Дело не только в том, что чувству радости труда у Кольцова противопоставлено горе и тяжесть его в стихах Никитина. Меняется, по-некрасовски, вся структура произведения. В песню входит новый лирический герой со своей мыслью и со своим чувством. В никитинской песне не безотчетная горе-тоска, какая есть в песнях Кольцова. Его песня включает и взгляд на мужицкую долю со стороны, аналитическую, "коммунистскую" мысль. Его чувство, может быть, менее непосредственно, чем у Кольцова, но более широко. Автор не только сливается с пахарем, но и все время от него отделяется. Его песня не только выражает горе мужика (и это определяет ее органическую народность), но и скорбь о мужике. Это делает ее подлинно литературной, некрасовской песней:

На труды твои да на горе

Вдоволь вчуже я наплакался! [14]

В последней строфе "Пахаря" есть очень характерная умная и горькая усмешка:

Где же клад твой заколдованный,

Где талан твой, пахарь, спрятался?

Типичная формула народной поэзии и поэзии Кольцова "талан-бесталанность" - иронически переосмыслена. Нет "талана" и быть не может. Жизнь подчинена иным законам.

Так совершается отказ от непосредственности народной песни, так происходит органичное включение в песенную стихию лирического голоса автора, так создается новый тип литературной и народной одновременно песни.
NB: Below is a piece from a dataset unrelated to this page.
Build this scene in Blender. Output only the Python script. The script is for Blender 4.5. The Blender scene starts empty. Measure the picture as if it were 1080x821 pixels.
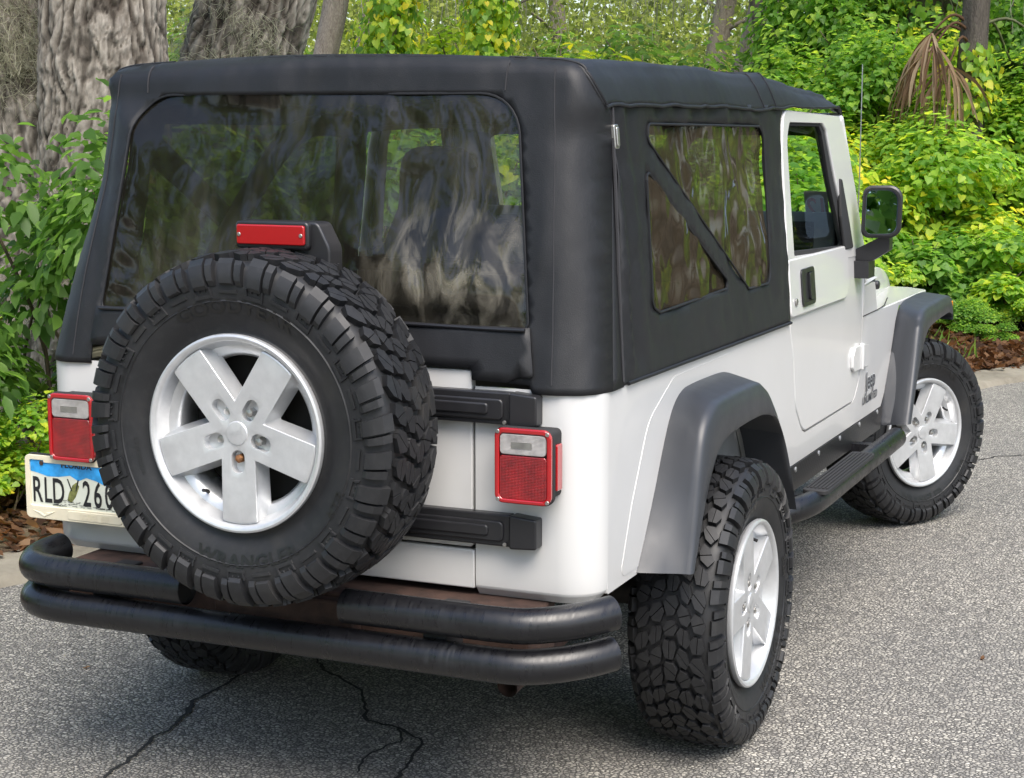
import bpy, bmesh, math, random
import numpy as np
from mathutils import Vector, Matrix, noise
from mathutils.geometry import delaunay_2d_cdt
from math import sin, cos, tan, pi, radians, sqrt, atan2, hypot

SC = bpy.context.scene
COL = SC.collection

# ------------------------------------------------------------------ camera
cd = bpy.data.cameras.new('camera')
cam = bpy.data.objects.new('camera', cd); COL.objects.link(cam)
cd.sensor_width = 36.0; cd.lens = 1865.8 / 1080 * 36
cd.clip_start = 0.05; cd.clip_end = 500
cam.location = (2.1422, -3.6193, 1.6543)
cam.rotation_euler = (radians(90 - 8.796), 0, radians(23.6675))
SC.camera = cam
SC.render.resolution_x = 1024; SC.render.resolution_y = 778

# ------------------------------------------------------------------ light
SUN_AZ, SUN_EL = 136.0, 57.0          # azimuth clockwise from +Y (vehicle forward), elevation
world = bpy.data.worlds.new('World'); SC.world = world
world.use_nodes = True
nt = world.node_tree
bg = nt.nodes['Background']
sky = nt.nodes.new('ShaderNodeTexSky'); sky.sky_type = 'NISHITA'
sky.sun_disc = False
sky.sun_elevation = radians(SUN_EL); sky.sun_rotation = radians(SUN_AZ)
sky.air_density = 1.0; sky.dust_density = 2.6; sky.ozone_density = 1.0
nt.links.new(sky.outputs[0], bg.inputs[0])
bg.inputs[1].default_value = 0.15
sd = bpy.data.lights.new('sun', 'SUN'); sun = bpy.data.objects.new('sun', sd); COL.objects.link(sun)
sd.energy = 2.1; sd.angle = radians(42); sd.color = (1.0, 0.95, 0.87)
_d = Vector((sin(radians(SUN_AZ)) * cos(radians(SUN_EL)), cos(radians(SUN_AZ)) * cos(radians(SUN_EL)), sin(radians(SUN_EL))))
sun.rotation_euler = _d.to_track_quat('Z', 'Y').to_euler()
SC.view_settings.view_transform = 'Standard'
SC.view_settings.look = 'None'
SC.view_settings.exposure = 1.18
SC.view_settings.gamma = 1.0
SC.view_settings.use_curve_mapping = False
SC.render.engine = 'CYCLES'
SC.cycles.max_bounces = 8
SC.cycles.transparent_max_bounces = 24
SC.cycles.caustics_reflective = False; SC.cycles.caustics_refractive = False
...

"В стихотворениях ваших, - обращается к Никитину А. Нордштейн, - вы изменили и взгляд и лад и стали упорно писать какие-то некрасовские едкие сарказмы. Как будто это поэзия... Некрасовским направлением в поэзии своей вы губите ее, да! Все это головные поэты, а не грудные". [15]
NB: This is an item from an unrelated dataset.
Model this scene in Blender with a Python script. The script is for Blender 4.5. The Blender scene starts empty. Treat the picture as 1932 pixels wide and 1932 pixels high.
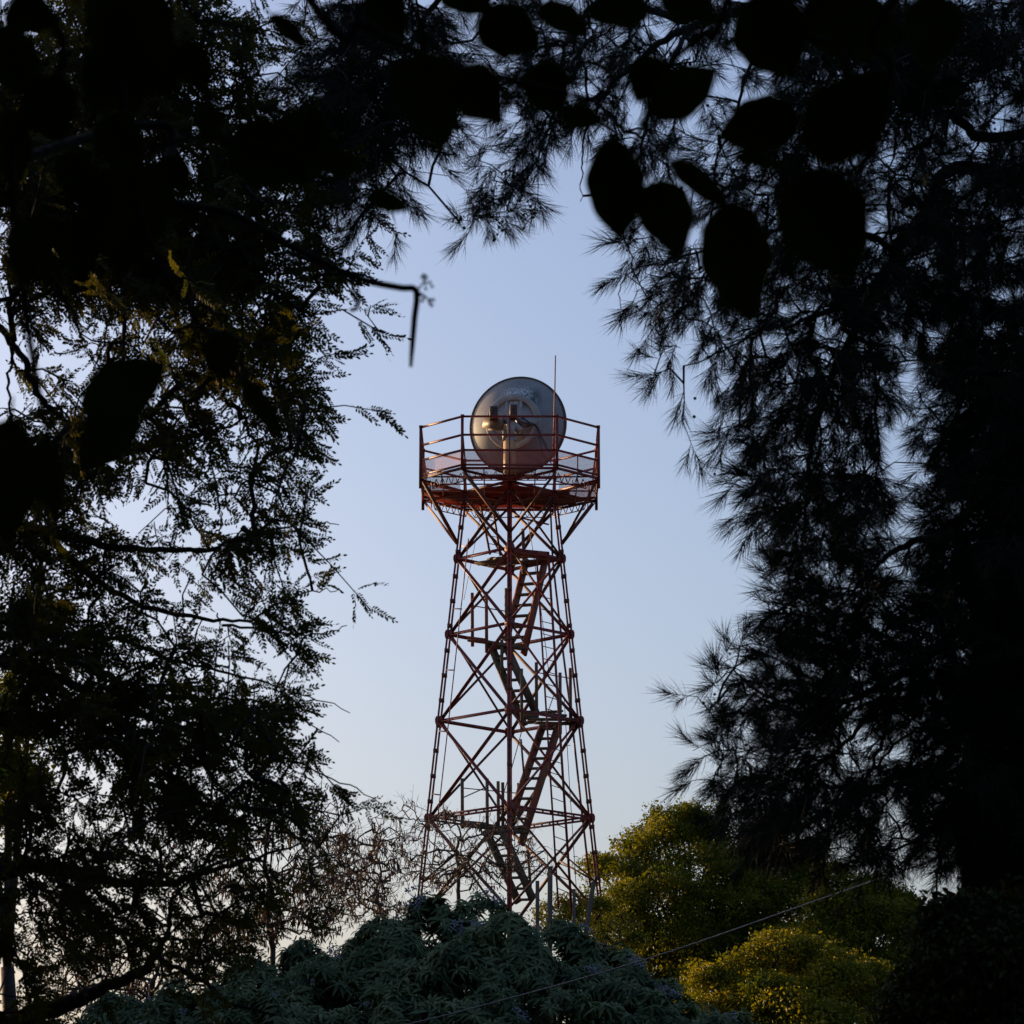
import bpy, math, numpy as np
rng = np.random.default_rng(11)
R = math.radians
C = bpy.context.scene.collection

# ------------------------------------------------------------------ camera
EYE = 1.6
TH = math.atan(2975/12500)
F = 6112.0                       # focal length in the 1932 px measuring grid
cam_d = bpy.data.cameras.new('camera'); cam = bpy.data.objects.new('camera', cam_d); C.objects.link(cam)
cam.location = (0, 0, EYE); cam.rotation_euler = (R(90)+TH, 0, 0)
cam_d.sensor_width = 36; cam_d.lens = 36*F/1932
cam_d.clip_start = .05; cam_d.clip_end = 5000
cam_d.dof.use_dof = True; cam_d.dof.focus_distance = 79; cam_d.dof.aperture_fstop = 20
bpy.context.scene.camera = cam

# ------------------------------------------------------------------ light
SUN_EL, SUN_AZ = 9.0, -52.0      # azimuth from +Y (view direction), negative = to the left
w = bpy.data.worlds.new('World'); bpy.context.scene.world = w; w.use_nodes = True
nt = w.node_tree; bg = nt.nodes['Background']
sky = nt.nodes.new('ShaderNodeTexSky'); sky.sky_type = 'NISHITA'; sky.sun_disc = False
sky.sun_elevation = R(SUN_EL); sky.sun_rotation = R(SUN_AZ)
sky.altitude = 0; sky.air_density = 1.0; sky.dust_density = 4.0; sky.ozone_density = 3.0
wb_ = nt.nodes.new('ShaderNodeMix'); wb_.data_type = 'RGBA'; wb_.blend_type = 'MULTIPLY'; wb_.inputs[0].default_value = 1; wb_.inputs[7].default_value = (1.11, .975, .995, 1)   # white balance
nt.links.new(sky.outputs[0], wb_.inputs[6]); nt.links.new(wb_.outputs[2], bg.inputs[0]); bg.inputs[1].default_value = 0.15
sun_d = bpy.data.lights.new('sun', 'SUN'); sun = bpy.data.objects.new('sun', sun_d); C.objects.link(sun)
sun_d.energy = 5.0; sun_d.angle = R(0.5); sun_d.color = (1, .66, .33)
sd = np.array([math.sin(R(SUN_AZ))*math.cos(R(SUN_EL)), math.cos(R(SUN_AZ))*math.cos(R(SUN_EL)), math.sin(R(SUN_EL))])
from mathutils import Vector
sun.rotation_euler = Vector(-sd).to_track_quat('-Z', 'Y').to_euler()
vs = bpy.context.scene.view_settings
vs.view_transform = 'Standard'; vs.look = 'None'; vs.exposure = 0.79; vs.gamma = 1
bpy.context.scene.cycles.max_bounces = 6
bpy.context.scene.cycles.transparent_max_bounces = 24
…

Однако, становясь "головной", поэзия Никитина не переставала быть "грудной". Более того, в это время поэтическое творчество, подделывавшееся под "грудную" кольцовскую поэзию, как раз и становилось искусственной стилизацией, а поэзия, включавшая вслед за Некрасовым "головной" элемент, становилась подлинно непосредственной и органичной, свидетельством "родства с народным духом".